• _Provided data_:
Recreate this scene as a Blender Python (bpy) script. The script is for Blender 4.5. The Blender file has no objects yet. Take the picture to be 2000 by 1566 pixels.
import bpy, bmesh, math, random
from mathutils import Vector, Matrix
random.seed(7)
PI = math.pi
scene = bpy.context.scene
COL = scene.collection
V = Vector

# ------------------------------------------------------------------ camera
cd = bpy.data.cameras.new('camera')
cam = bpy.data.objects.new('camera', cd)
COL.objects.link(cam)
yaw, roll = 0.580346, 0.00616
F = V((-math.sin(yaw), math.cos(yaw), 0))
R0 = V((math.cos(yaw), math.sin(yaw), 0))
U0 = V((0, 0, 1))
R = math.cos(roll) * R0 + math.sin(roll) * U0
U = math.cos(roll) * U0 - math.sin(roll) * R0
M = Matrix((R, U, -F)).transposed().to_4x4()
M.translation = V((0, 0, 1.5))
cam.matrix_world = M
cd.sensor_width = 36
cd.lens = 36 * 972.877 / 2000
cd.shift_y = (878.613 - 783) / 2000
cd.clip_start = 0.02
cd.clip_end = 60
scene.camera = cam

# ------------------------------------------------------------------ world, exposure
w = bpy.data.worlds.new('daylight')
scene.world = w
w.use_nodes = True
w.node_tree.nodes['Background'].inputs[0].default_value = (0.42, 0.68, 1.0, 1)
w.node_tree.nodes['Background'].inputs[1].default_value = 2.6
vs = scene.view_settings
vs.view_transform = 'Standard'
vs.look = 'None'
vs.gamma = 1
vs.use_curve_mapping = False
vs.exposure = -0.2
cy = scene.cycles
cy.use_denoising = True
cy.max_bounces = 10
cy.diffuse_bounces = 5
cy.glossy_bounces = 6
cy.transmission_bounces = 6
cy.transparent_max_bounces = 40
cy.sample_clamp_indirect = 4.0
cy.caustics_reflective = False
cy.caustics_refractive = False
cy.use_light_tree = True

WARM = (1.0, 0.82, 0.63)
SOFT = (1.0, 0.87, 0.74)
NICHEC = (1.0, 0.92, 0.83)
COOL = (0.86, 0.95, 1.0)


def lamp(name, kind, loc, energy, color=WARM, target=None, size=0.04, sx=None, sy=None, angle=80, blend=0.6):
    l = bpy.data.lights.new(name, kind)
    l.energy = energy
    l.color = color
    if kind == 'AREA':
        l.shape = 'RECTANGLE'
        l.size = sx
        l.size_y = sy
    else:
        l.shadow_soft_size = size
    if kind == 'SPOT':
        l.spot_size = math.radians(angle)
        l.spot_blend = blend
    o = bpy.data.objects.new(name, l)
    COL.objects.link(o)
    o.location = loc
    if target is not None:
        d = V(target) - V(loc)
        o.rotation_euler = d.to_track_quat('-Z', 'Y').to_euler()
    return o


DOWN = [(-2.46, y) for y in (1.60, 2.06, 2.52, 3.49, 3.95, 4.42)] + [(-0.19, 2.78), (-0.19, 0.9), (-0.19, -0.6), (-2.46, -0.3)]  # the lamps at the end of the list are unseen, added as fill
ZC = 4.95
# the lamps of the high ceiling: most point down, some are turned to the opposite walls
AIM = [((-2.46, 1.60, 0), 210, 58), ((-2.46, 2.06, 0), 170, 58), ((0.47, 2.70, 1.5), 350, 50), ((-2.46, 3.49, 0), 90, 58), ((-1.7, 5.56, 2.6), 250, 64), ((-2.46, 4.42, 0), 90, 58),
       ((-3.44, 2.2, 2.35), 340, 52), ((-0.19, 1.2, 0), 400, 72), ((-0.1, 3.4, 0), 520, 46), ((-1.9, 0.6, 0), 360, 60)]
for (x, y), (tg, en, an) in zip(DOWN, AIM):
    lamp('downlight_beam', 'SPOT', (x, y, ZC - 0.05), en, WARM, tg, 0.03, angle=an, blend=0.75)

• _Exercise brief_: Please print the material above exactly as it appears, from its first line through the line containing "scene.camera = cam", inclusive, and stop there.

• _Reply to the task_:
Recreate this scene as a Blender Python (bpy) script. The script is for Blender 4.5. The Blender file has no objects yet. Take the picture to be 2000 by 1566 pixels.
import bpy, bmesh, math, random
from mathutils import Vector, Matrix
random.seed(7)
PI = math.pi
scene = bpy.context.scene
COL = scene.collection
V = Vector

# ------------------------------------------------------------------ camera
cd = bpy.data.cameras.new('camera')
cam = bpy.data.objects.new('camera', cd)
COL.objects.link(cam)
yaw, roll = 0.580346, 0.00616
F = V((-math.sin(yaw), math.cos(yaw), 0))
R0 = V((math.cos(yaw), math.sin(yaw), 0))
U0 = V((0, 0, 1))
R = math.cos(roll) * R0 + math.sin(roll) * U0
U = math.cos(roll) * U0 - math.sin(roll) * R0
M = Matrix((R, U, -F)).transposed().to_4x4()
M.translation = V((0, 0, 1.5))
cam.matrix_world = M
cd.sensor_width = 36
cd.lens = 36 * 972.877 / 2000
cd.shift_y = (878.613 - 783) / 2000
cd.clip_start = 0.02
cd.clip_end = 60
scene.camera = cam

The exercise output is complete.